High-profile flare-ups between content providers and broadband providers over traffic exchange are becoming an annual or even semi-annual Internet tradition. The latest flare-up is between Cogent Communications, which provides backbone connectivity for Netflix, and Verizon. But this time there’s a new issue embedded in an old issue.
The old issue is how to deal with traffic imbalances between broadband providers and content providers who tend to send more traffic to broadband providers than they receive from them. The new issue pertains to a new approach to solving those traffic exchange problems – allowing the content provider to put servers in key broadband provider connection points, thereby minimizing the distance content has to travel between the two companies. The goal is to minimize transport costs and enhance the quality of the end user experience. And the fight now seems to be over who controls those arrangements.

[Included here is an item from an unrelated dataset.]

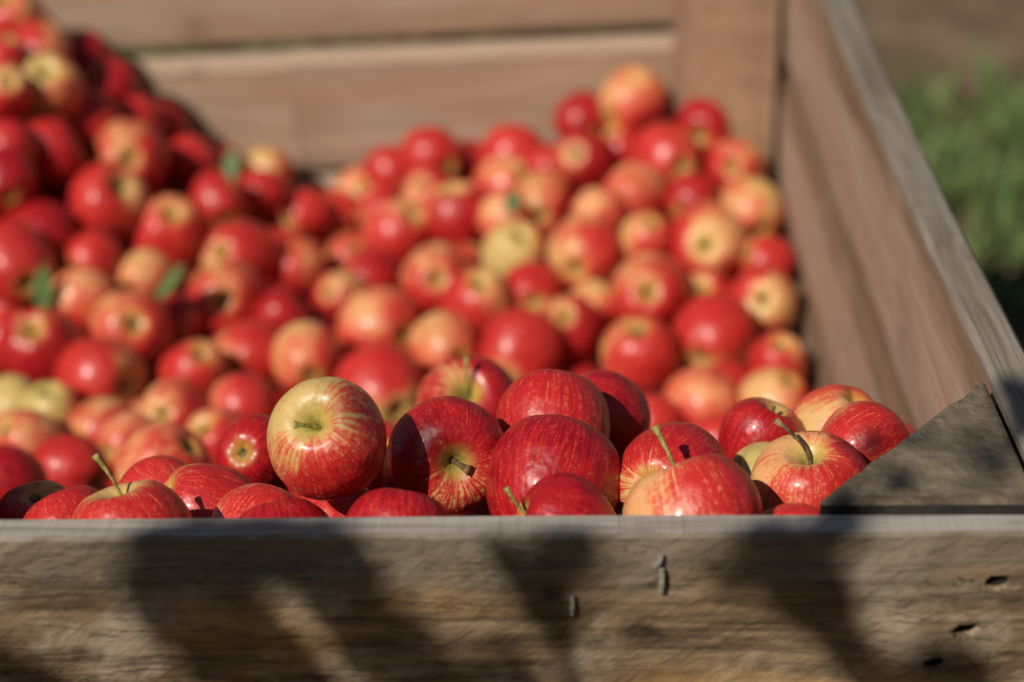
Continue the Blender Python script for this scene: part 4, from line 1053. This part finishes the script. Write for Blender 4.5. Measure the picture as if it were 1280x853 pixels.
# ------------------------------------------------------------------ unseen tree rows, added to close off the low sky
def sky_block_tree_meshes(seed):
    rg = random.Random(seed); bv, bf = [], []; ends = []
    def add(pts, rads, n=8):
        P_, R_ = smooth(pts, rads, 4); v_, f_ = tube(P_, R_, n)
        bf.extend([tuple(i+len(bv) for i in q) for q in f_]); bv.extend(v_)
    add([(0, 0, -.1), (.03, .02, .5), (.0, .05, 1.1), (.05, 0, 1.7)], [.11, .09, .08, .06])
    for k in range(9):
        a = k*2.4+rg.uniform(-.3, .3); z0 = .75+.12*k; r_ = rg.uniform(.9, 1.45)*(1-.04*k)
        p1 = Vector((math.cos(a)*r_*.5, math.sin(a)*r_*.5, z0+rg.uniform(.3, .6))); p2 = Vector((math.cos(a)*r_, math.sin(a)*r_, z0+rg.uniform(.7, 1.4)))
        add([(0.02, 0.02, z0), p1, p2], [.045, .03, .012]); ends += [p1, (p1+p2)/2, p2, p2*.8+Vector((0, 0, .4))]
    ends += [Vector((rg.uniform(-.5, .5), rg.uniform(-.5, .5), rg.uniform(2.2, 3.1))) for _ in range(8)]
    lv, lf = [], []
    for _ in range(6500):
        c = ends[rg.randrange(len(ends))]; d_ = Vector((rg.gauss(0, .27), rg.gauss(0, .27), rg.gauss(0, .24)))
        p = c+d_; u = Vector((rg.uniform(-1, 1), rg.uniform(-1, 1), rg.uniform(-.8, .5))).normalized(); w_ = u.orthogonal().normalized(); L = rg.uniform(.05, .09)
        i = len(lv); lv.extend([p-u*L, p+w_*L*.5, p+u*L, p-w_*L*.5]); lf.append((i, i+1, i+2, i+3))
    return mesh('trunk', bv, bf, M_BARK), mesh('crown', lv, lf, M_LEAF, False)
OT = [sky_block_tree_meshes(s_) for s_ in (61, 62)]
def sky_block_tree(x, y, k, label):
    t = empty('sky_block_tree', (x, y, -.05)); t.rotation_euler = (0, 0, k*1.7); t.scale = (1.25, 1.25, 1.12+.05*(k % 3))
    tag(t, label, 'tree', 'unseen trees added around the crate to block low sky')
    obj('trunk', OT[k % 2][0], t); obj('crown', OT[k % 2][1], t)['kind'] = 'stuff'
for k in range(7): sky_block_tree(-8.4+k*2.5, -5.9+.3*math.sin(k*2), k, 'leafy tree added in an unseen row behind the camera, dimming the front board')
for k in range(6): sky_block_tree(-7+k*2.7, 9.5+.3*math.sin(k*3), k+7, 'leafy tree added in an unseen far row, blocking low sky beyond the crate')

The Verizon/Cogent Dispute
Cogent’s CEO told Giga Om that Verizon is “allowing peer connections to degrade” between the two companies. While port speeds interconnecting any two Internet backbones normally would be upgraded when capacity reached 50%, Verizon has not upgraded some ports connecting with Cogent that have reached full capacity, he said. According to Giga Om, Verizon told Cogent that the reason this situation has occurred is that Cogent is “moving traffic for a large video provider” – i.e., Netflix. The Giga Om author speculates that Netflix has become a target of broadband providers that offer competitive services, noting for example that Verizon owns 50% of Redbox, a streaming video service that competes with Netflix.
Verizon quickly responded in its policy blog. “This isn’t a story about Netflix, or about Verizon ‘letting’ anybody’s traffic deteriorate,” wrote a Verizon executive.

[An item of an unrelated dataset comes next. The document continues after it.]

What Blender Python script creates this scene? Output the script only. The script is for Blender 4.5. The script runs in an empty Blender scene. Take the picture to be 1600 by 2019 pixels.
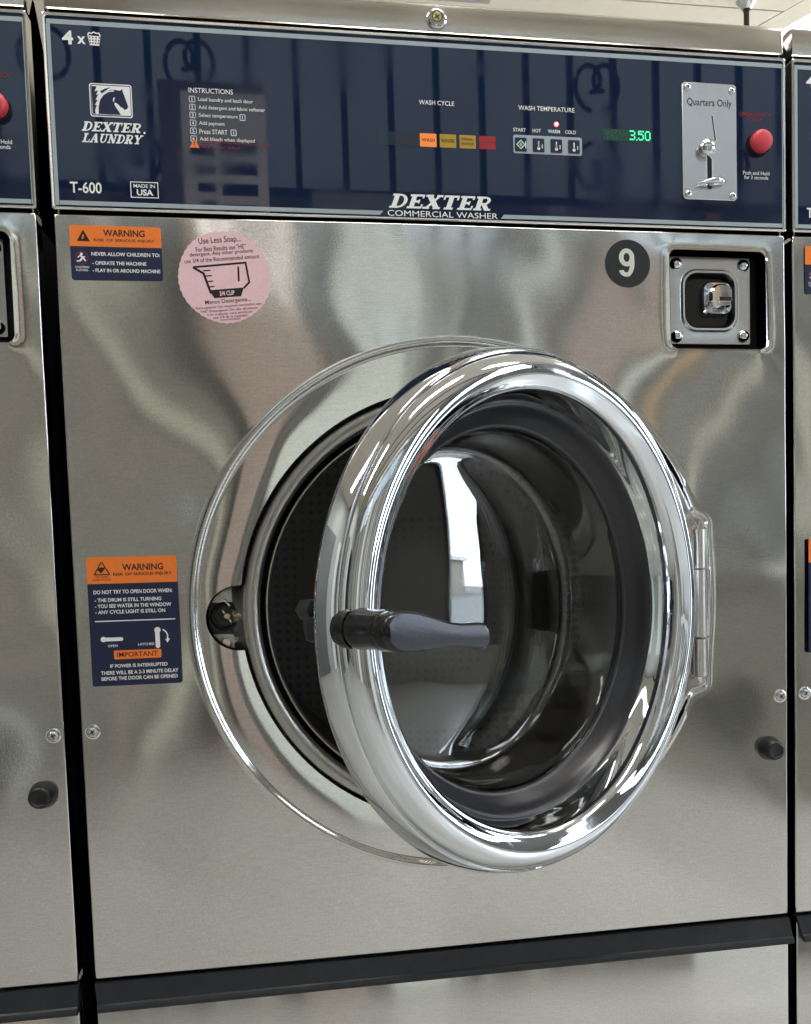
import bpy, bmesh, math, random
from mathutils import Vector, Matrix
from mathutils.geometry import delaunay_2d_cdt
random.seed(7)
S = bpy.context.scene
COL = S.collection
PI = math.pi

# ------------------------------------------------------------------ camera
cd = bpy.data.cameras.new('camera')
cam = bpy.data.objects.new('camera', cd)
COL.objects.link(cam)
cam.matrix_world = Matrix(((0.98684338, 0.03711842, -0.15736064, -0.14027545),
                           (-0.15930656, 0.05710789, -0.98557603, -0.93010993),
                           (-0.0275965, 0.99767776, 0.06226975, -0.33478492),
                           (0, 0, 0, 1)))
cd.sensor_fit = 'VERTICAL'
cd.sensor_height = 36.0
cd.lens = 36.0 * 1800.0 / 2019.0
cd.shift_x = -109.9 / 2019.0
cd.shift_y = 203.3 / 2019.0
cd.clip_start = 0.02
cd.clip_end = 200
S.camera = cam

# ------------------------------------------------------------------ light
w = bpy.data.worlds.new('World')
S.world = w
w.use_nodes = True
bg = w.node_tree.nodes['Background']
bg.inputs[0].default_value = (0.80, 0.90, 1.0, 1)
bg.inputs[1].default_value = 17.0
S.view_settings.view_transform = 'Standard'
S.view_settings.look = 'None'
S.view_settings.gamma = 1
S.view_settings.exposure = 0.0

FLOOR, CEIL = -1.15, 1.75
X0, X1, Y0, Y1 = -2.6, 3.6, -2.6, 3.4


def area(name, loc, rot, sx, sy, watts, col=(1, 1, 1)):
    l = bpy.data.lights.new(name, 'AREA')
    l.shape = 'RECTANGLE'
    l.size, l.size_y, l.energy, l.color = sx, sy, watts, col
    o = bpy.data.objects.new(name, l)
    o.location, o.rotation_euler = loc, rot
    COL.objects.link(o)
    return o


def portal(name, loc, rot, sx, sy):
    o = area(name, loc, rot, sx, sy, 1)
    o.data.cycles.is_portal = True
    return o


portal('window_daylight', (X1 + .12, .45, .25), (0, PI / 2, 0), 2.2, 5.6)
area('fill_lamp', (.3, -.55, CEIL - .07), (0, 0, 0), 1.2, .16, 24, (1, .96, .88))  # unseen lamps added overhead, strong enough to brighten the labels
area('fill_lamp', (-1.6, -.55, CEIL - .07), (0, 0, 0), 1.2, .16, 22, (1, .96, .88))
area('fill_lamp', (2.3, -.55, CEIL - .07), (0, 0, 0), 1.2, .16, 22, (1, .96, .88))


# ------------------------------------------------------------------ materials
def mat(name, col=(.5, .5, .5), rough=.5, metal=0., spec=.5, emit=None, es=1., coat=0., noise=0., nscale=400., bump=0., trans=0., ior=1.45):
    m = bpy.data.materials.new(name)
    m.use_nodes = True
    nt = m.node_tree
    b = nt.nodes['Principled BSDF']
    b.inputs['Base Color'].default_value = (*col, 1)
    b.inputs['Roughness'].default_value = rough
    b.inputs['Metallic'].default_value = metal
    b.inputs['Specular IOR Level'].default_value = spec
    b.inputs['IOR'].default_value = ior
    if coat:
        b.inputs['Coat Weight'].default_value = coat
        b.inputs['Coat Roughness'].default_value = .02
    if trans:
        b.inputs['Transmission Weight'].default_value = trans
    if emit:
        b.inputs['Emission Color'].default_value = (*emit, 1)
        b.inputs['Emission Strength'].default_value = es
    if noise or bump:
        tc = nt.nodes.new('ShaderNodeTexCoord')
        n = nt.nodes.new('ShaderNodeTexNoise')
        n.inputs['Scale'].default_value = nscale
        n.inputs['Detail'].default_value = 3
        nt.links.new(tc.outputs['Object'], n.inputs['Vector'])
        if noise:
            mx = nt.nodes.new('ShaderNodeMix')
            mx.data_type = 'RGBA'
            mx.inputs[6].default_value = (*[c * (1 - noise) for c in col], 1)
            mx.inputs[7].default_value = (*[min(1, c * (1 + noise)) for c in col], 1)
            nt.links.new(n.outputs['Fac'], mx.inputs[0])
            nt.links.new(mx.outputs[2], b.inputs['Base Color'])
        if bump:
            bp = nt.nodes.new('ShaderNodeBump')
            bp.inputs['Strength'].default_value = bump
            bp.inputs['Distance'].default_value = .0005
            nt.links.new(n.outputs['Fac'], bp.inputs['Height'])
            nt.links.new(bp.outputs['Normal'], b.inputs['Normal'])
    return m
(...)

According to the blog post, “Cogent is not compliant with one of the basic and long-standing requirements for most settlement-free peering arrangements: that traffic between the providers be roughly in balance. When the traffic loads are not symmetric, the provider with the heavier load typically pays the other for transit.”
Importantly, the author also notes that “solutions such as . . . Partner Ports . . . are designed specifically to provide a cost-effective means of delivering very large volumes of out-of-balance traffic.” According to a Verizon podcast, Partner Ports is a program that enables content providers to locate content servers in key Verizon points of presence to “get content to end users faster” and “get rid of long latency and jitter.”
If this sounds familiar, that’s because Netflix has suggested a similar approach but with different terms and conditions. Netflix at the beginning of the year launched a program called Open Connect, through which it offered to put servers in broadband provider points of presence. But the company didn’t offer to pay for doing that. Instead, it said it would put the servers in for free in exchange for free peering – and to sweeten the deal said that only providers participating in that program would be able to offer their customers Super HD Netflix content.
According to today’s Wall Street Journal, Cablevision Systems and Cox Communications have agreed to these terms. But larger broadband providers – including Comcast, Time Warner Cable, AT&T and Verizon – have not been able to come to an agreement with Netflix about this.